Question for the group:
1. What is your folder structure in PDM?
<vault> <customer> <order/project> <.....>
Or:
<vault> <machine type> <.....>
Or:
....?
2.How do you deal with the situation when the sales department sells a customer a machine that has already been designed in another project?
Do you not create a folder/project for the second project in the PDM?
Do you create a project and copy only the top assembly with a new designation?
Do you copy all data assemblies, parts, drawings with new names into the repeat project?
A great solution would be to insert the components as links, but this document advises against this. -> https://www.javelin-tech.com/blog/2018/10/solidworks-pdm-paste-shared/
3. Now it gets tricky, how do you manage the situation when a machine has already been sold to several different customers. And the first customer needs a change to a component that only affects his machine?
In short, with PDM, stop thinking file structure, all the stuff you mention goes on the data card so you can sort/search by any of time. File structure is like always and forever only sorting/organizing by one attribute. Stop browsing folders as quickly as you can, use the PDM Search Tool.
Folder structure only serves 1 purpose in PDM in my opinion, keep <~2000 files per directory. That is for the sake of Windows File Explorer, but even that might become less of a "limit" as Windows begins using multiple threads to load directory structures and GPUs to display them, maybe. Except for those who are lucky enough to use whatever off-the-shelf hardware an standard purchased parts and each project has it's own part numbers with no reuse of files. If their files have a known, limited life span then yeah, just copy stuff then forget about those files once the project is done.
We have serial number file names and directory structure something like:
Where the serial number folder structure has, in theory, 1000 serial numbers, which should be somewhere under the 2000 file "limit"
If you're reusing parts across projects or customers, do yourself a huge favor and stop thinking folder structure for any kind of organization, especially projects or product type or customer, those are all data card variables that can go in a list variable type. Think of it this way, imagine you have all of your CAD file attributes listed in columns in a spread sheet and all of your file names as rows; now any column that you want to sort or search by, put those as data card variables, don't let them have anything to do with the file name or folder they are in.

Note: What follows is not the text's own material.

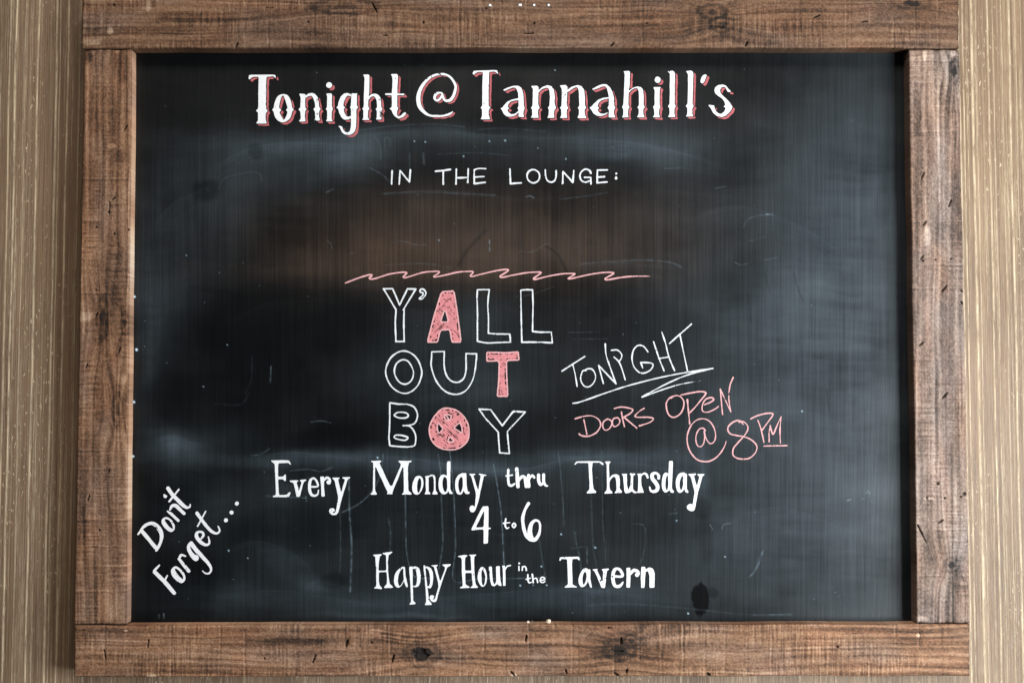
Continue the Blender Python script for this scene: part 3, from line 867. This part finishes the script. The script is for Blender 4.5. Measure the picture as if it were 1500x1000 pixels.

That's 80% of what we do, that is when the changing file(s) is/are copied using Copy Tree so it/they can be modified and assigned a new number. In our case other departments like to change part numbers now and then, so keeping the part number out of the file name helps us a bunch, we just update the data card and re-pdf the print. Updating a portion of the where used is a pain if you must change the filename. Yeah refs update, but a lot of time they don't want to update ALL where used.